The Second Creek War and Removal in the Decatur County Area

Marker ID: HCC 
Location: on the bluff in J. D. Chason Park, W. Jackson St, Bainbridge, GA
County: Decatur
Coordinates: N 30° 54.495    W 084° 34.757
  30.90825    -84.57928333
Style: Interpretative Sign **
Waymark: WMMA8Y
The Second Creek War and Removal in the Decatur County Area Marker
Photo by Markerman


Conflict between Creeks, Seminoles and Americans continued in the years after the First Seminole War. Beginning in the 1820s in Florida, the United States pressured the Seminoles to relocate to the West. At the same time in Georgia and Alabama, the Creeks witnessed the last portions of their homelands come under American control through treaties, fraud, and illegal settlement. Natives eventually resist in all three states, resulting in what would become known as the Second Seminole War and the Second Creek War.
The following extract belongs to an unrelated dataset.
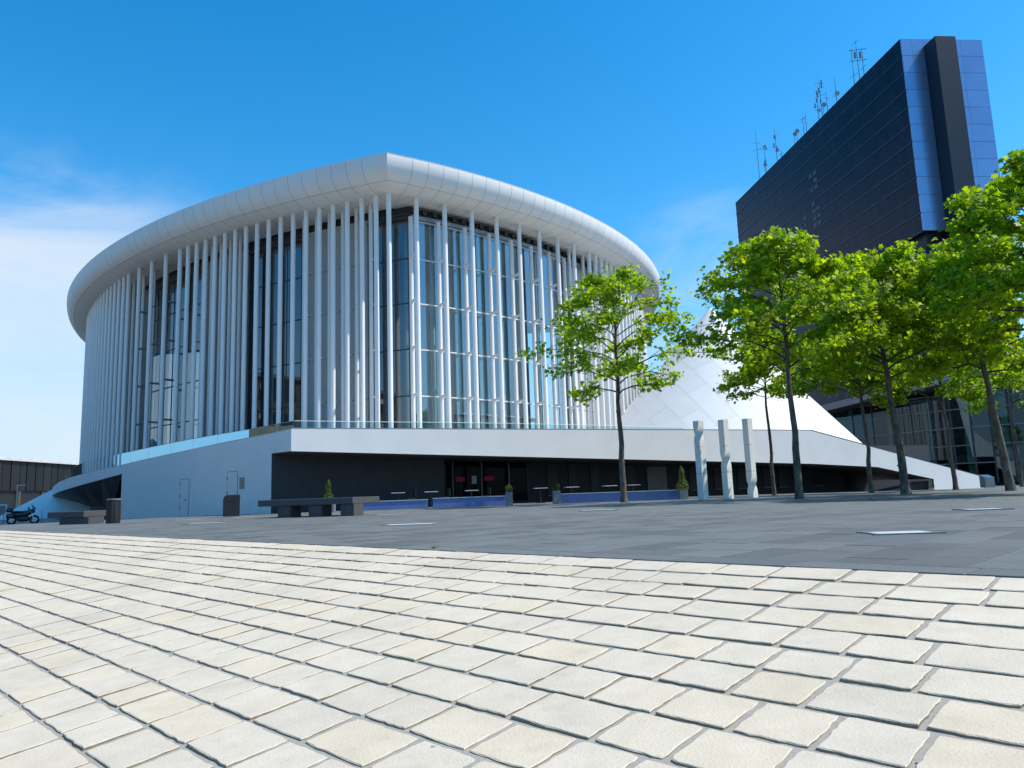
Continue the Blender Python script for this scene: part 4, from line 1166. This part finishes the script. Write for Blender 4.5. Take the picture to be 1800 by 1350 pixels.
loft('engine', [(-.35, .38, .1, .1), (-.1, .38, .22, .2), (.25, .40, .2, .2), (.42, .42, .08, .1)], M['dark_steel'])
loft('seat', [(-.78, .86, .1, .05), (-.4, .86, .17, .07), (-.05, .84, .15, .07), (.12, .88, .06, .05)], M['rubber'])
loft('top_case', [(-1.02, .98, .14, .12), (-.95, .99, .22, .17), (-.72, .99, .22, .17), (-.66, .98, .14, .12)], M['bike_paint'])
for s in (-1, 1):
    o = loft('pannier', [(-.9, .6, .08, .14), (-.85, .6, .1, .18), (-.5, .6, .1, .18), (-.45, .6, .08, .14)], M['bike_paint']); o.location.y = s * .26
    MB().tube([(.72, s * .09, .31), (.5, s * .09, .98)], .03, 8).build('fork', M['chrome'], t)
    MB().tube([(.5, s * .09, 1.0), (.42, s * .36, 1.05)], .02, 6).build('handlebar', M['dark_steel'], t)
    MB().box((.52, s * .4, 1.1), (.05, .14, .09)).build('mirror', M['black'], t)
m_ = MB(); m_.add([(.72, -.18, .95), (.72, .18, .95), (.52, .15, 1.3), (.52, -.15, 1.3)], [(0, 1, 2, 3)]); m_.build('windscreen', M['centre_glass'], t)
# wire fence posts by the slope
for k, px in enumerate((6, 73)):
    p = aty(px, 915, 56); z = gz(p[0], p[1])
    t = thing('fence_post', ('thin grey post at the left edge before the pale slope', 'thin grey post right of the motorcycle')[k], 'post', (p[0], p[1], z), 0, 'posts by the slope')
    MB().tube([(0, 0, 0), (0, 0, .9)], .025, 6).build('post', M['zinc'], t)
    MB().lathe([(.07, 0), (.07, .015), (.03, .02)], 10).build('base', M['zinc'], t)
# a fallen yellow leaf and a tuft in the joint
p = atz(1532, 878, 0); m_ = MB(); m_.add([(0, -.10, .02), (.13, 0, .07), (.02, .12, .02), (-.14, .01, .10)], [(0, 1, 2, 3)])
tag(m_.build('fallen_leaf', M['yellow_leaf'], None, loc=(p[0], p[1], 0)), 'yellow fallen leaf lying on the granite before the shade band', 'leaf')
p = atz(765, 964, 0); m_ = MB(); wr = random.Random(2)
for _ in range(14):
    an = wr.uniform(0, 6.28); l_ = wr.uniform(.02, .05); o = (wr.gauss(0, .02), wr.gauss(0, .012), 0); q = (o[0] + l_ * math.cos(an), o[1] + l_ * math.sin(an), wr.uniform(.015, .04))
    m_.add([(o[0] - .004, o[1], 0), (o[0] + .004, o[1], 0), q], [(0, 1, 2)])
tag(m_.build('weed', M['weed'], None, loc=(p[0], p[1], 0)), 'tiny weed growing in the joint between limestone and granite', 'weed')
# pebbles on the near joints
peb = random.Random(9)
for k, (px, y) in enumerate(((1632, 1163), (1624, 1190), (1614, 1342), (762, 1314), (1524, 1226))):
    p = atslope(px, y, -.006); m_ = MB(); s = peb.uniform(.006, .010)
    m_.lathe([(s * .3, -s * .6), (s, -s * .1), (s * .8, s * .5), (s * .2, s * .75)], 7)
    o = m_.build('pebble', M['mortar'], None, loc=(p[0], p[1], p[2] + .0)); o.scale = (1.3, .9, 1)
    tag(o, ('grey pebble in a joint at the right, upper of two', 'grey pebble in a joint at the right, lower of two', 'grey pebble at a stone corner by the bottom right', 'dark pebble in a joint at the bottom centre', 'small pebble on the joint right of the bottom centre')[k], 'pebble', 'pebbles on the limestone')

# ------------------------------------------------------------------ plane trees
LEAF = np.array([(0, 0), (.30, .10), (.52, .02), (.42, .34), (.62, .62), (.28, .62), (0, 1.0), (-.28, .62), (-.62, .62), (-.42, .34), (-.52, .02), (-.30, .10)])
def make_tree(label, base, H, th, R, seed, nleaf, lean=(0, 0), mat='leaf', leaf=.17, r0=.135, squash=(1, 1), nb=32, top=1.0):
    rs = random.Random(seed); g = np.random.default_rng(seed)
    t = thing('plane_tree', label, 'tree', tuple(base), 0, 'trees on the plaza')
    wob = [(rs.uniform(-.05, .05), rs.uniform(-.05, .05)) for _ in range(14)]
    def trunk(s):
        k = s * 12; i = int(min(k, 12)); f = k - i
        wx = wob[i][0] * (1 - f) + wob[i + 1][0] * f; wy = wob[i][1] * (1 - f) + wob[i + 1][1] * f
        return Vector((lean[0] * s + wx * min(1, s * 5), lean[1] * s + wy * min(1, s * 5), s * H * .93))
    def trad(s): return r0 * (1.0 - .80 * s) * (1 + .35 * math.exp(-s * 60))
    S = [0, .012, .03] + [i / 16 for i in range(1, 17)]
    m_ = MB(); m_.tube([trunk(s) for s in S], [trad(s) * (1 + rs.uniform(-.06, .06)) for s in S], 10)
    # knots where limbs were taken off
    for _ in range(4):
        s = rs.uniform(.1, th / H); an = rs.uniform(0, 6.28); c = trunk(s); r = trad(s)
        m_.tube([c + Vector((math.cos(an) * r * .5, math.sin(an) * r * .5, 0)), c + Vector((math.cos(an) * r * 1.25, math.sin(an) * r * 1.25, .03))], [r * .5, r * .25], 6)
    m_.build('trunk', M['bark'], t, True)
    br = MB(); nodes = []
    for k in range(nb):
        u = (k + rs.uniform(0, .9)) / nb; h = th + (H * .90 - th) * u
        an = k * 2.39996 + rs.uniform(-.5, .5)
        prof = R * (1 - u ** 2.0 * .80) * rs.uniform(.72, 1.08)
        if u < .12: prof *= .55 + 3.6 * u
        dirv = Vector((math.cos(an) * squash[0], math.sin(an) * squash[1], 0))
        up = (.10 + .55 * u + rs.uniform(-.08, .16))
        P = []; c0 = trunk(h / (H * .93)); side = Vector((-dirv.y, dirv.x, 0)) * rs.uniform(-.35, .35)
        for i in range(6):
            q = i / 5
            P.append(c0 + dirv * prof * q + side * prof * q * q + Vector((0, 0, prof * (up * q + .10 * math.sin(q * 3) - .10 * q * q))) + Vector((rs.gauss(0, .05), rs.gauss(0, .05), rs.gauss(0, .05))) * (q > 0))
        rb = max(.018, trad(h / (H * .93)) * .42)
        br.tube(P, [rb * (1 - .8 * i / 5) + .004 for i in range(6)], 5)
        for j in range(rs.randint(6, 9)):
            q = rs.uniform(.28, 1.0); i = min(int(q * 5), 4); c = P[i].lerp(P[i + 1], q * 5 - i)
            a2 = an + rs.choice((-1, 1)) * rs.uniform(.25, 1.2); L = prof * rs.uniform(.16, .40) * (1.2 - .5 * q) + .2
            d2_ = Vector((math.cos(a2), math.sin(a2), rs.uniform(-.18, .55))).normalized()
            Q = [c + d2_ * L * f + Vector((rs.gauss(0, .03), rs.gauss(0, .03), -.05 * f * f + rs.gauss(0, .03))) for f in (0, .35, .7, 1)]
            br.tube(Q, [.012, .009, .007, .004], 4, caps=False)
            nodes += [(Q[1], .5, dirv), (Q[2], 1.0, dirv), (Q[3], 1.4, dirv)]
        nodes += [(P[4], .6, dirv), (P[5], 1.5, dirv)]
    for k in range(10):   # leader shoots
        c = trunk(rs.uniform(.86, 1.0)); q = c + Vector((rs.gauss(0, .35), rs.gauss(0, .35), rs.uniform(.1, .55) * top)); br.tube([c, q], [.012, .004], 4, caps=False); nodes += [(q, 1.6, Vector((0, 0, 0))), (c.lerp(q, .5), 1.0, Vector((0, 0, 0)))]
    br.build('branches', M['twig'], t)
    wts = np.array([w for _, w, _ in nodes]); wts /= wts.sum()
    idx = g.choice(len(nodes), nleaf, p=wts)
    cen_ = np.array([tuple(nodes[i][0]) for i in idx]) + g.normal(0, 1, (nleaf, 3)) * np.array([.15, .15, .11])
    out = np.array([tuple(nodes[i][2]) for i in idx]) * .5
    nrm = np.stack([g.normal(0, .62, nleaf), g.normal(0, .62, nleaf), np.abs(g.normal(.75, .35, nleaf))], 1) + out * .7
    nrm /= np.linalg.norm(nrm, axis=1, keepdims=True)
    hd = np.stack([g.normal(0, 1, nleaf), g.normal(0, 1, nleaf), g.normal(-.5, .4, nleaf)], 1) + out
    hd -= nrm * (hd * nrm).sum(1, keepdims=True); hd /= np.linalg.norm(hd, axis=1, keepdims=True)
    sd = np.cross(hd, nrm); sz = leaf * g.uniform(.5, 1.15, nleaf)
    n = len(LEAF)
    sag = -.22 * LEAF[:, 1] ** 2 - .35 * np.abs(LEAF[:, 0]) * g.uniform(-.3, 1.2, (nleaf, 1))
    V = (cen_[:, None, :] + sz[:, None, None] * (sd[:, None, :] * LEAF[None, :, 0, None] + hd[:, None, :] * (LEAF[None, :, 1, None] - .35) + nrm[:, None, :] * sag[:, :, None]))
    V = V.reshape(-1, 3)
    # two halves along the midrib keep the leaf folded and cheap
    half1 = [0, 1, 2, 3, 4, 5, 6]; half2 = [0, 6, 7, 8, 9, 10, 11]
    me = bpy.data.meshes.new('crown'); nf = nleaf * 2
    me.vertices.add(len(V)); me.vertices.foreach_set('co', V.ravel().astype(np.float32))
    li = (np.arange(nleaf)[:, None, None] * n + np.array([half1, half2])[None]).reshape(-1)
    me.loops.add(len(li)); me.loops.foreach_set('vertex_index', li.astype(np.int32))
    me.polygons.add(nf); me.polygons.foreach_set('loop_start', (np.arange(nf) * 7).astype(np.int32))
    try: me.polygons.foreach_set('loop_total', np.full(nf, 7, np.int32))
    except Exception: pass
    me.update(calc_edges=True); me.validate()
    o = link('crown', me, M[mat], t); o['kind'] = 'stuff'
    return t
def tree_at(px, d, ytop, ybr, R, seed, nleaf, label, leanpx=0.0, **kw):
    b = aty(px, 880, d); b[2] = gz(b[0], b[1]) - .02
    H = aty(px, ytop, d)[2]; th = aty(px, ybr, d)[2]
    return make_tree(label, b, H, th, R, seed, nleaf, lean=(leanpx * d / F_PX, 0), **kw)
tree_at(1097, 31.0, 458, 695, 3.6, 21, 6851, 'lone young plane tree standing before the hall, left of the pillars', nb=32, leaf=.175)
tree_at(1362, 37.0, 570, 700, 2.5, 4, 5850, 'thin tree standing right beside the rightmost twisted pillar', r0=.10, mat='leaf_deep', squash=(.9, 1))
tree_at(1406, 25.5, 392, 660, 3.5, 33, 10237, 'tall tree between the thin tree and the next, crown over the cone', nb=36, mat='leaf', leaf=.175)
tree_at(1534, 34.0, 545, 705, 3.1, 8, 10530, 'tree at the bend of the ramp, in the back row', r0=.11, mat='leaf_deep', leaf=.175)
tree_at(1594, 27.5, 425, 665, 3.35, 15, 12675, 'thick-trunked tree before the lower end of the ramp', nb=36, leanpx=-22, r0=.15, mat='leaf', leaf=.175)
tree_at(1683, 34.0, 545, 705, 3.2, 27, 11115, 'back-row tree before the white end of the ramp', leanpx=-10, r0=.11, mat='leaf_deep', leaf=.175)
tree_at(1780, 27.0, 410, 655, 3.3, 18, 13000, 'leaning tree at the right edge beside the info pillar', leanpx=-40, r0=.15, nb=36, mat='leaf', leaf=.175)
tree_at(1800, 42.0, 590, 715, 3.0, 40, 7605, 'far slim tree at the right edge before the glass building', r0=.10, mat='leaf_deep')
tree_at(1890, 21.5, 255, 585, 3.4, 63, 16022, 'near tree whose crown fills the upper right corner of the grove', r0=.15, nb=38, leaf=.175)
Fighting in the Second Creek War began in 1836 after desperate Creeks struck against those who had taken their lands. After several sharp engagements in May and June of 1836, American military leaders prematurely pronounced the war over. Many rebel Creeks resisting removal remained in the area, however. A new phase of the fighting began in the summer of 1836 as these scattered groups attempted to escape to join the Seminoles in Florida with the Georgia militia in pursuit.
East of here, militiamen and Creek forces met in several small engagements. A company of cavalry from the Bainbridge area under the command of Captain Jonathan C. Hawthorn participated in some of them. The largest fight took place at the Battle of Cow Creek on August 27, 1836. Despite the militia's efforts, most of the fugitive Creeks managed to make their way to join their Seminole cousins in Florida. Many would continue to resist American forces alongside them until the close of the Second Seminole War in 1842.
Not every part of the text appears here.